I think there are a number of tells for 'author holds these opinions' such as every character agreeing with an opinion, or characters saying offensive things and nobody opposing them, not even in their own mind. But there's also 'world set up to confirm prejudices' such as 'you can't trust [group x] and every member of group x is untrustworthy.

As for nasty people, well, I don't like spending time with them, whether in reality or in fiction. Snarky and defensive is one thing, mean is another, and it's definitely a deal breaker for me if I'm supposed to like that person. Showing them possess some basic human decency (the oft-touted 'save the cat') does nothing for me: if I have the feeling I'm being manipulated into liking a character, I am definitely out of there.

Great to see you back!

green_knight

Edittorrent said...

Good example! I tend also to give a bit of leeway with books from an earlier time. The characters might be racist, say, in an Agatha Christie pre-war mystery, but the author's general tolerance makes me assume that if she were writing now, there wouldn't be that subtext.
Alicia

Edittorrent said...

GK, yeah, no one in the book objecting is a sign (whether reliable or not) that the opinion is from the author-- and if it's not of the author, maybe it's a sign to make note and revise a bit.

I'm with you on feeling manipulated with some stuck-in "save the cat" scene.

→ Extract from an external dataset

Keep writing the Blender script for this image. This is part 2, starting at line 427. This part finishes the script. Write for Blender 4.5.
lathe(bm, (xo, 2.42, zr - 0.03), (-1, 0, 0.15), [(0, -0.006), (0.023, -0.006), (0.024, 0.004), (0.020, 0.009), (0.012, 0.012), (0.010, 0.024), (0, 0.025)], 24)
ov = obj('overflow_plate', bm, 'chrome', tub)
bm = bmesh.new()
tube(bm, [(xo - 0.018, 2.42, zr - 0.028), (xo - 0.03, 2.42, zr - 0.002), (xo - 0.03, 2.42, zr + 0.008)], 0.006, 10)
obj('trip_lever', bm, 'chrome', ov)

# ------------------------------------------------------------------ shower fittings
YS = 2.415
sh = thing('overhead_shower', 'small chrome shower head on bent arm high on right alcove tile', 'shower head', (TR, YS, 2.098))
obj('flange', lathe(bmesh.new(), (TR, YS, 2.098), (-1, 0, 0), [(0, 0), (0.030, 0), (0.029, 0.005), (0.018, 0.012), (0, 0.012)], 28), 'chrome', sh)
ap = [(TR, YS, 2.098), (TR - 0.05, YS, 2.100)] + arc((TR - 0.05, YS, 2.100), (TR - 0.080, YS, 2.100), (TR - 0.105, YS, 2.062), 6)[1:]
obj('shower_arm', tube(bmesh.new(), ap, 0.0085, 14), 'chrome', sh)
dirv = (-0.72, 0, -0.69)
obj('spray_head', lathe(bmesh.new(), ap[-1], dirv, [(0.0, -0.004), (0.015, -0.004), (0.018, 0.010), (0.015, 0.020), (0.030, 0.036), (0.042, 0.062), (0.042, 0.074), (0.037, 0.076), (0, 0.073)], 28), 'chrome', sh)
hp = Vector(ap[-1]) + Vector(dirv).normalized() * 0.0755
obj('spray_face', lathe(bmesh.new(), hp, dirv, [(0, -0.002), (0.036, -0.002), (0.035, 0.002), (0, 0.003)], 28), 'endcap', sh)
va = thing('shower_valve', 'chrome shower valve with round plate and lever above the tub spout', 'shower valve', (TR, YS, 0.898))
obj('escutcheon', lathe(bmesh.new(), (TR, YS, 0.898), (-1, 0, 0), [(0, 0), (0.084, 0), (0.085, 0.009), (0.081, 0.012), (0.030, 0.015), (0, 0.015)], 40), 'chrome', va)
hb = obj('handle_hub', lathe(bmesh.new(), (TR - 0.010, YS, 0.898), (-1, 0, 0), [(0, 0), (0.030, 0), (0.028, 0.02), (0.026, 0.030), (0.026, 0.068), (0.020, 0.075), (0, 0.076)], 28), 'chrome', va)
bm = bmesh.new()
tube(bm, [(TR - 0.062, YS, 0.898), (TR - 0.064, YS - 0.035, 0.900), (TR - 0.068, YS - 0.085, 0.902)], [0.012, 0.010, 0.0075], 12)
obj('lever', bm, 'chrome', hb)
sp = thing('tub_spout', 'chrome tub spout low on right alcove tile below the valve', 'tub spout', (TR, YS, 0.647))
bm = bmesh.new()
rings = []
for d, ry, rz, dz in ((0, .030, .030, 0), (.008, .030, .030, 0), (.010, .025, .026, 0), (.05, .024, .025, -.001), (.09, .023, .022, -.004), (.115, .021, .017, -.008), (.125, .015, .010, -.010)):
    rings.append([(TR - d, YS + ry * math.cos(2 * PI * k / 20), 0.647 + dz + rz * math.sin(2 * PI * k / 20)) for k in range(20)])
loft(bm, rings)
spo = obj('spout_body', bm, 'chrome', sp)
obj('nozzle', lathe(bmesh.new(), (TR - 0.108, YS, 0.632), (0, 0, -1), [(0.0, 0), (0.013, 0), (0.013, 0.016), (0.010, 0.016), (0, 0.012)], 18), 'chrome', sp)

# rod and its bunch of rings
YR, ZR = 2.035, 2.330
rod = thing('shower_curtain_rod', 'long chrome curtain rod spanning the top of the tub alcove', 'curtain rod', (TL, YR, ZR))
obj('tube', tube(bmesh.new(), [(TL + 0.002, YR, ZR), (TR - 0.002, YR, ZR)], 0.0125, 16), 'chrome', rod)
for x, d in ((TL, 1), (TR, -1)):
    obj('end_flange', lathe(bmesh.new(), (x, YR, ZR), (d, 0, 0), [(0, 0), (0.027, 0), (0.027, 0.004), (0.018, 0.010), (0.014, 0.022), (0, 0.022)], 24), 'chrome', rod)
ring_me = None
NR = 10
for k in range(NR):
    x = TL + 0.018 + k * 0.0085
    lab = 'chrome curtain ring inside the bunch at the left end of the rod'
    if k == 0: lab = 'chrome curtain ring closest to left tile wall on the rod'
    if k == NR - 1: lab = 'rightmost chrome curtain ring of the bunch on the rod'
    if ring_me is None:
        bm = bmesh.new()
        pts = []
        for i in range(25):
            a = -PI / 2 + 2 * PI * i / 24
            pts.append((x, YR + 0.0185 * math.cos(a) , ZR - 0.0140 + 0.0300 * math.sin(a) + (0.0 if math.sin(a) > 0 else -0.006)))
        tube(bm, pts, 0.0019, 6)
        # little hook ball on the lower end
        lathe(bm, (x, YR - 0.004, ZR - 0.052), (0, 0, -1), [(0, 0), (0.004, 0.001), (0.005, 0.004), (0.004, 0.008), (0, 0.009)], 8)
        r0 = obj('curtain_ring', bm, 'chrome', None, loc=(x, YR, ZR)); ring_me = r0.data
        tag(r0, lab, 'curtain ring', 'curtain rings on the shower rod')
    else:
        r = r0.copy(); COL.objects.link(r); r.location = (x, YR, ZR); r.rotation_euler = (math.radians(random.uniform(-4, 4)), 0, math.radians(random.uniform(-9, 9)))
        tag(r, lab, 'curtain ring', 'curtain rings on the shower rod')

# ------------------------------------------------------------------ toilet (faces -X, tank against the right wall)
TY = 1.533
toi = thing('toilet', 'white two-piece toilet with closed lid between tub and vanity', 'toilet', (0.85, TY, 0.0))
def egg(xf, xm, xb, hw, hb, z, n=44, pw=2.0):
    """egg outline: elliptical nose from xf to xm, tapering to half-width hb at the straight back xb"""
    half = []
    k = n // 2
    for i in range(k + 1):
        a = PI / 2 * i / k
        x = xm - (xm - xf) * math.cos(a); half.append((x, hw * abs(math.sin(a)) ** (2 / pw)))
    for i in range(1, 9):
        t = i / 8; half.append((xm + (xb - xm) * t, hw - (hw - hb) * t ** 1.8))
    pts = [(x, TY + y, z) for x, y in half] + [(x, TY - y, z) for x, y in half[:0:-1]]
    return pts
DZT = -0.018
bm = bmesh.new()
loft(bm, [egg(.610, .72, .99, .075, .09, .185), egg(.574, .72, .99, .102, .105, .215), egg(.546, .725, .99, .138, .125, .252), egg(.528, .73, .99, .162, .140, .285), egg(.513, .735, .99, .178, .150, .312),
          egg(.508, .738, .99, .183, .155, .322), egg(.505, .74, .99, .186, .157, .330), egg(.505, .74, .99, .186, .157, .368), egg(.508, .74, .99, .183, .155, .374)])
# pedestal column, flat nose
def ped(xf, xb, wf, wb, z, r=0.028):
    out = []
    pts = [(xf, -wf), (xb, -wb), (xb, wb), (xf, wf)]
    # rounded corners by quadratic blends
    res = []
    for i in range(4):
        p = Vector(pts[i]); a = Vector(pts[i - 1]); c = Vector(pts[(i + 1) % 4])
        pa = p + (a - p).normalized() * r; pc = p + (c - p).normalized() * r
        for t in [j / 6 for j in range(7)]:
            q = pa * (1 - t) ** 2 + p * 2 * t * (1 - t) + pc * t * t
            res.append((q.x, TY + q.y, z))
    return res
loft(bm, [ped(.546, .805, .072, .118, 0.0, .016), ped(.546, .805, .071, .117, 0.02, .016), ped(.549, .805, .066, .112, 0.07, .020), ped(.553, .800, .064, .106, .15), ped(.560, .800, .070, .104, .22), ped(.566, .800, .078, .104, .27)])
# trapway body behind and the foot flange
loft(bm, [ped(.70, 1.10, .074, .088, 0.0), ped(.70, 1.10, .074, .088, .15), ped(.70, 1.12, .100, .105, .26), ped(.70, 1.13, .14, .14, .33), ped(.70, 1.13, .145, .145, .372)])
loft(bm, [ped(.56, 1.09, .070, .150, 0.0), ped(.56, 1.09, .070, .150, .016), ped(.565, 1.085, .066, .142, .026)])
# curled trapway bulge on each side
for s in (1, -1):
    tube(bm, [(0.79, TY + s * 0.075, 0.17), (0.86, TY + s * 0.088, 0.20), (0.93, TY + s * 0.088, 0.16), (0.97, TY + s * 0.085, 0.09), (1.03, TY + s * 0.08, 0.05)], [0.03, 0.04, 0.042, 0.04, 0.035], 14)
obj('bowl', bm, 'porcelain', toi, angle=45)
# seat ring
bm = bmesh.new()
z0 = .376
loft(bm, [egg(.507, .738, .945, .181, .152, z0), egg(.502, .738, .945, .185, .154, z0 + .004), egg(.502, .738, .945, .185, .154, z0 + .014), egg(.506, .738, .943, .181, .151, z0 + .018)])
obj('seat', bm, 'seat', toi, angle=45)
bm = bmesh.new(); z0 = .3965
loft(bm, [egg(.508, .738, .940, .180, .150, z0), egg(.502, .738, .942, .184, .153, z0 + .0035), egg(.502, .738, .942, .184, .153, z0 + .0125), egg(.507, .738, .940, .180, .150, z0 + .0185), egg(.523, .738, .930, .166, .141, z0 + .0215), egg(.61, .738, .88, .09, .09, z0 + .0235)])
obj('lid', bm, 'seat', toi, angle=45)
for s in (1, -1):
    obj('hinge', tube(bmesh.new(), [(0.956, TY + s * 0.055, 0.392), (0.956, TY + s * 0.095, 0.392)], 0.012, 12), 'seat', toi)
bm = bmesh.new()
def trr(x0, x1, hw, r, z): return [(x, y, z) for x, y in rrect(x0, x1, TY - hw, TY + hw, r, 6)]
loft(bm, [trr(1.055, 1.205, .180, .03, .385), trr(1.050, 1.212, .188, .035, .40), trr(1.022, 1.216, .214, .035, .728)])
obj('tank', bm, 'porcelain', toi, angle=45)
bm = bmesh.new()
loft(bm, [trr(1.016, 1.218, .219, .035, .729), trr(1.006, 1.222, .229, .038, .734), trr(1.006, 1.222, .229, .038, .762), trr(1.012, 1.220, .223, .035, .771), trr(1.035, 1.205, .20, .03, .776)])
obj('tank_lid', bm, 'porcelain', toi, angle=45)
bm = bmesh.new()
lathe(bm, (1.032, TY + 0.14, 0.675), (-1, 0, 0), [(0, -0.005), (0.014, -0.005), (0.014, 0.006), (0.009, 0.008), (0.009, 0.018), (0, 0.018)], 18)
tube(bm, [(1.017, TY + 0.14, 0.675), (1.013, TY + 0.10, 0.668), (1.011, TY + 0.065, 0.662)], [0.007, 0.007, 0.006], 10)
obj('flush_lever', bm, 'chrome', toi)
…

I do remember a funny scene in a Patricia Veryan book where the hero did just that, save a cat from drowning, but because it was a torrential dark downpour, he doesn't realize it's a cat, and thinks it's a baby, and anyway, he's just doing it to impress the lady whose baby he thinks it is, and when the cat responds as cats will (with claws) and the lady finds it all amusing... well, it was a good take on that idea that all you need is "basic human decency." Uh, no. If you're a scoundrel, you're still a scoundrel, and the cat KNOWS IT. (BTW, she pairs it with a scene at the end where he sacrifices everything to save the heroine's family, most importantly doing it in such a way that no one realizes he's done it, so he gets no credit. Excellent use of parallel scenes.)